Soy mucho más que una pegada bonita


Si no fuera porque a las ocho de la matina ya me habían amenazado de muerte, si no fuera por ese detalle menor, te diría que la de hoy fue una mañana normal.

Venía de una gloriosa noche de fulbo después de casi un año de verlo de afuera y de pensar si este puto deporte es lo mío ahora que me acerco peligrosamente a los cuarenta.

La noche del regreso me puso bien pum para arriba. Venía demorando la vuelta de cagón nomás, por no saber si la rodilla iba a estar a la altura. Por lo menos a la altura de la otra rodilla.

Volver a pisar una cancha fue una sensación casi tan fuerte como el tufo que me agarró desprevenido cuando abrí el bolso y me encontré las mismas medias, las mismas vendas y la camiseta todavía húmeda que fueron testigos de aquella fatídica tarde del crac.
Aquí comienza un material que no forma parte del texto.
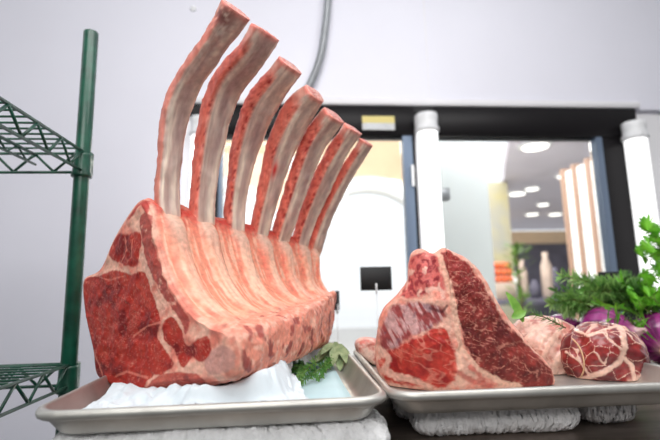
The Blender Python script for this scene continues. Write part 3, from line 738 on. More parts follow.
# the ribs
def rib(i, r):
    s = r['s']; n = 84; NAa = 56
    l, rr_ = resamp(r['L'], n), resamp(r['R'], n); c = (l+rr_)/2
    C3 = np.array([onplane(x, y, P0+AX*s, AX) for x, y in c])
    ext = C3[-1]+(C3[-1]-C3[-8])*.35; C3 = np.vstack([C3, C3[-1]*.5+ext*.5, ext]); wpx = np.r_[np.hypot(*(l-rr_).T), [np.hypot(*(l[-1]-rr_[-1]))*.8]*2]
    kk = np.hanning(23); kk /= kk.sum()
    def sm_(a): return np.convolve(np.r_[2*a[0]-a[11:0:-1], a, 2*a[-1]-a[-2:-13:-1]], kk, 'valid')
    C3 = np.stack([sm_(C3[:, q]) for q in range(3)], 1); wpx = sm_(wpx)
    T = np.gradient(C3, axis=0); T /= np.linalg.norm(T, axis=1)[:, None]
    rings = []; cols = []
    ang = np.linspace(0, 2*math.pi, NAa, endpoint=False)
    for k in range(len(C3)):
        N = np.cross(T[k], AX); N /= np.linalg.norm(N)
        if N@EE < 0: N = -N
        # screen width of unit section directions
        q = proj(np.array([C3[k]-AX*.005, C3[k]+AX*.005, C3[k]-N*.005, C3[k]+N*.005, C3[k]-T[k]*.005, C3[k]+T[k]*.005]))
        tv = q[5]-q[4]; tv /= np.hypot(*tv); pv = np.array([-tv[1], tv[0]])
        Ea, En = abs((q[1]-q[0])@pv)*100, abs((q[3]-q[2])@pv)*100
        ws = (1.2 if i < 3 else 1.13)*wpx[k]/(Ea+.66*En); th = .66*ws
        flare = 1+.10*math.exp(-(k/6.)**2)
        ex_ = 2/3.2
        ca, sa = np.cos(ang), np.sin(ang)
        X = np.sign(ca)*np.abs(ca)**ex_*ws/2*flare; Y = np.sign(sa)*np.abs(sa)**ex_*th/2*flare
        Y = Y-np.where(Y > 0, 1, .2)*.0012*np.cos(X/ws*4)*0
        P = C3[k]+np.outer(X, AX)+np.outer(Y, N)
        rad = P-C3[k]; rad /= np.linalg.norm(rad, axis=1)[:, None]
        P = P+rad*((fbm(P*55, 100+i, 3)-.5)*.0035+(fbm(P*200, 120+i, 2)-.5)*.0012)[:, None]
        # ragged meat strip along the front edge
        fe = smooth(.55, .95, -ca)
        P = P+rad*(fe*(fbm(P*np.array([140, 140, 140.]), 130+i, 3)-.45)*.0035)[:, None]
        rings.append(P)
        f = k/(len(C3)-1.)
        n1 = fbm(np.stack([ca*3.2, sa*3.2, np.full(NAa, f*5.)], 1), 140+i, 3)-.5; n2 = fbm(P*220, 150+i, 3)-.5
        cc = mixc(np.tile(C_(218, 196, 180), (NAa, 1)), C_(242, 226, 206), smooth(-.02, .2, n1))
        cc = mixc(cc, C_(176, 142, 134), smooth(.02, .22, -n1)*.7)
        cc = mixc(cc, C_(188, 134, 122), (.5 if i == 0 else .18)*(1-smooth(.1, .55, f))*smooth(-.2, .1, n2))
        # purple centre line
        cc = mixc(cc, C_(150, 112, 116), np.exp(-((ca+.05+.1*np.sin(f*9))/.16)**2)*(sa > 0)*.4)
        red = mixc(np.tile(C_(222, 116, 98), (NAa, 1)), C_(160, 34, 34), smooth(.02, .18, n2+(.03 if i in (2, 4, 5) else -.06)))
        red = mixc(red, C_(244, 150, 130), smooth(.06, .2, -n2)*.8)
        m = smooth(.55, .85, -ca+.25*n1+(.0 if i else -.2))*(smooth(-.9, -.2, sa))
        gate = smooth(.04, .12, f) if i not in (0,) else smooth(.0, .1, f)*.75
        cc = cc*(1-(m*gate)[:, None])+red*(m*gate)[:, None]
        cc = mixc(cc, C_(236, 150, 132), smooth(.70, .9, ca)*.7)
        cc = mixc(cc, C_(226, 120, 104), smooth(.90, .99, -ca)*.5)
        if i == 3 and .38 < f < .6: cc = mixc(cc, C_(206, 26, 30), np.exp(-((f-.5)/.05)**2)*np.exp(-((ca+.45)/.25)**2)*(sa > -.3))
        cc = mixc(cc, C_(224, 96, 80), np.exp(-(k/1.6)**2)*np.ones(NAa)*.75)
        cc = mixc(cc, C_(240, 180, 150), smooth(.86, .97, f)*np.ones(NAa)*.7)
        if i == 0: cc = mixc(cc, C_(110, 40, 42), math.exp(-((f-.05)/.05)**2)*smooth(-.2, .5, -ca)*smooth(-.1, .1, n2+.06)*.8)
        cols.append(cc)
    # cap at the sawn top
    top = rings[0]; c0 = top.mean(0); pre = []; prc = []
    tn = -T[0]
    for f in (.0, .2, .4, .55, .7, .82, .92, .97):
        P = c0+(top-c0)*f+tn*.0016*(1-f**3); P = P+tn*((fbm(P*300, 160+i)-.5)*.002)[:, None]
        n2 = fbm(P*420, 170+i, 2)
        cc = mixc(np.tile(C_(186, 92, 84), (NAa, 1)), C_(206, 160, 146), smooth(.4, .6, n2)); cc = mixc(cc, C_(238, 150, 132), smooth(.8, .97, f)*np.ones(NAa))
        pre.append(P); prc.append(cc)
    V, Fc = loft([list(map(tuple, q)) for q in rings])
    rb = mk('rib_bone', V, Fc, M['bone'], rack, np.vstack(cols))
    V, Fc = loft([list(map(tuple, q)) for q in pre+rings[:1]])
    mk('cut_end', V, Fc[:-1], M['bone'], rb, np.vstack(prc+cols[:1]))
for i, r in enumerate(ribs): rib(i, r)

# paper under the rack: a crumpled sheet
foot = (wpt(SF[:, 0], SF[:, 1], np.zeros(NA)), wpt(SR[:, 0], SR[:, 1], np.full(NA, LEN)))
def in_foot(X, Y):                            # distance outside the body's footprint strip
    d = np.stack([X-P0[0], Y-P0[1], X*0], 1); u, s = d@EE, d@AX; q = np.clip(s/LEN, 0, 1)
    u1 = (SF[:, 0].max()*(1-q)+SR[:, 0].max()*q)+.010*np.sin(math.pi*q)-.036*smooth(.12, .5, q); u0 = SF[:, 0].min()*(1-q)+SR[:, 0].min()*q
    return np.maximum(np.maximum(u-u1, u0-u), np.maximum(-s, s-LEN))
pk = onz(207, 398, FLOOR_Z-CAMZ); pk2 = onz(232, 392, FLOOR_Z-CAMZ); pk3 = onz(160, 398, FLOOR_Z-CAMZ); pk4 = onz(110, 396, FLOOR_Z-CAMZ)
bF, bR = fl[7:12][::-1], fr[7:12][::-1]         # lower contour of the meat, left to right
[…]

Venía de esa noche gloriosa y veía un arco en todos los ángulos de noventa grados que había en ese furgón.

Y entonces la vi. La botellita de plástico vacía de yogurísimo estaba en inmejorable posición para que le diera de lleno con el empeine.

No había nadie en el vagón, pero ese principio de éxtasis que me había poseído casi por completo me traía miles de hinchas con las gargantas enrojecidas de tanto cantar.

Fruncí la frente y enfoqué el ángulo superior derecho de esa especie de murito cuadrado que se levanta junto a la puerta de ingreso al vagón.

Volví a mirar la botellita, la medí y me perfilé. Tomé unos pasos de carrera y me acordé del zapatazo del apache contra los mexicanos.

Lo calcé justo a media altura. El envase plástico dibujó una hermosa parábola en el aire y se elevó medio metro por encima de aquel arco imaginario.

Dos cosas descubrí segundos después del impacto. Que la botellita no estaba vacía del todo y que yo no estaba solo en el vagón.

- La concha de tu madre, gato, te vi'a matá.

Lo que apareció de atrás del murito fue una mezcla perfecta entre el patrón Bermúdez, la hiena Barrios y ricky Fort. El tipo estada sentado justo atrás del murito, fuera de mi vista.

El resto de yogur que me envolvía el zapato derecho no era nada al lado de la estela que le quedó a esa especie de orco que se paró de un salto y me echó una mirada el hijo de puta que me hizo temblar las rodillas. La buena buena y la no tanto.

Antes de santiguarme y pedirle al Barbas que cuide de mi familia, pensé en el pelotudo que no se terminó el yogur. Con los nervios del momento se me ocurrió que ahí tenía otro interesante argumento para convencer a mis hijos de por qué siempre hay que terminarse el postre.

Miré para atrás y posta que no había nadie. No quedaban ni los hinchas.

El Barbas escuchó mis súplicas. En el instante en que al orco se le habían dibujado en la cara unas ganas locas de hacerme un enema de botellita, se abrieron las puertas del vagón.

Ahí nomas saqué a relucir los vestigios de lo que alguna vez fue una cintura prodigiosa. En un quiebre casi imperceptible más una finta de antología, logré hacerle un ole al orco y me perdí en el andén de la estación que no era la mía.

Cintura prodigiosa, fuera de joda. Soy mucho más que una pegada bonita.